Turning this around, how does a non-traditional school achieve persistence and coherence? By creating an environment in which prevailing beliefs on education dictate a different line of action. I’ve met people from a democratic school in which the traditional beliefs about education maintained enough of a foothold that the structures eventually came to closely resemble those of traditional schools. I hear the mentality and atmosphere may slowly be following.

As a social structure, the reality of a school depends entirely on the beliefs of people.

III

Another attempt at applying this principle: (self-)selection of those attending democratic schools may be driven more by the expectations of those who choose not to apply than by those who choose to be part of them.

Many accuse non-traditional schools of being an elitist escape of the well-to-do – a way to separate themselves from “the dirty masses”. The reality is that while most democratic schools are not intentionally exclusive, they tend to, indeed, primarily include well-to-do families (i.e. middle and upper classes).

Why? Perhaps because of the tremendous power of popular beliefs: those who have a financially stable background can afford to go against popular beliefs and get an education that people don’t think is an education; those who must struggle to survive get an education everyone can understand because this is safer.1

IV

Sudbury schools’ internal workings are nothing like those of a traditional school. Yet as an institution, they do conform to popular beliefs about education in that they are places young people go to during working hours with the long-term expectation of them being prepared for adult life.

This might be a kind of memetic bridge – matching some practical beliefs people have about education while defying most theoretical beliefs. This may help abolish or amend the belief structures that create schooling as we know it, eventually making even Sudbury schools unnecessary when society understands that what children need is not an “educational” environment, but simply an environment that protects and empowers them – something we could ultimately have in many different contexts, not just specialized “schools”.

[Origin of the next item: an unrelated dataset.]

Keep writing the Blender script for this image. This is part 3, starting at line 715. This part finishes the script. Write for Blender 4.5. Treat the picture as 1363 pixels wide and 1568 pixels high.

On the other hand, this conformist aspect also attracts a lot of problems. Many people come to Sudbury schools expecting, well, a school, and have a very hard time understanding that while it may look like a school and fulfill a similar social function, it is formed by very different beliefs. These problems are worth the bother, because without appearing to be a school, Sudbury schools would likely attract few students, and have a very hard time growing/surviving.

 

NOTE: The above is reflection resulting from an online/Copenhagen discussion of John Moravec’s Horizon Forum, which I took part in yesterday (although unfortunately I couldn’t stay until the end).

Footnotes

  1. Here I ignore a very important aspect: in most countries, democratic schools have to charge tuition, even when they don’t want to and even when most schools are free of charge. If states have a problem with elitist schooling, they should fund all types of schools and abolish mandatory tuitions.